McConnell Impeachment Rules Modify Clinton Precedent

As expected, the draft resolution does not incorporate Democratic demands that the trial guarantee witness testimony or requests for new documents. This was also the case in the Clinton trial, but Mr. McConnell’s proposal still differs slightly.

It says that after senators conclude their questioning, they will not immediately entertain motions to call individual witnesses or documents. Instead, they will decide first whether they want to consider new evidence at all. Only if a majority of senators agree to do so will the managers and prosecutors be allowed to propose and argue for specific witnesses or documents, each of which would then be subject to an additional vote.

If a majority of the Senate ultimately did vote to call a witness for testimony, that witness would first be interviewed behind closed doors and then the “Senate shall decide after deposition which witnesses shall testify, pursuant to the impeachment rules,” if any.
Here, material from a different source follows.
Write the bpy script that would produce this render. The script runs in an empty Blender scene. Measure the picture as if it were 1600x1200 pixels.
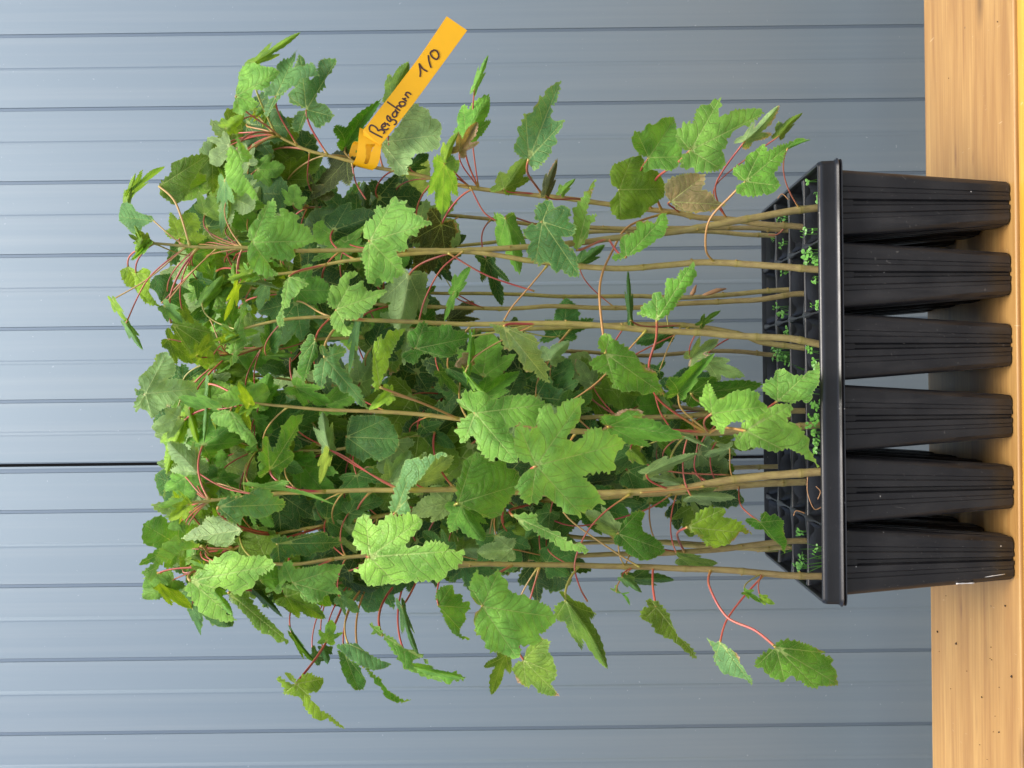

Consistent with the Clinton trial rules, this essentially means that even if witnesses are called, they might never testify in public.

Democrats said Mr. McConnell’s intentions were clear.

“Under this resolution, Senator McConnell is saying he doesn’t want to hear any of the existing evidence, and he doesn’t want to hear any new evidence,” Mr. Schumer said. “It’s a cover-up.”

But Mr. McConnell appeared to have the votes he needed to move the resolution without Democrats. Minutes after the resolution was shared with reporters, a key moderate Republican who had been pushing the leader to ensure a vote on whether or not to call witnesses, Senator Lamar Alexander of Tennessee, said he would be a yes.

And Senator Mitt Romney of Utah, another possible swing vote who favors calling witnesses, said the resolution met his requirements and tracked “closely with the rules package approved 100 to 0 during the Clinton trial.”

Mr. McConnell’s resolution does not include a guarantee that the Senate will vote on a motion to dismiss the case after opening arguments and senatorial questions rather than see the trial to its full conclusion. That guarantee was included in the Clinton-era rules in deference to Senator Robert C. Byrd of West Virginia, a towering figure in the chamber at the time.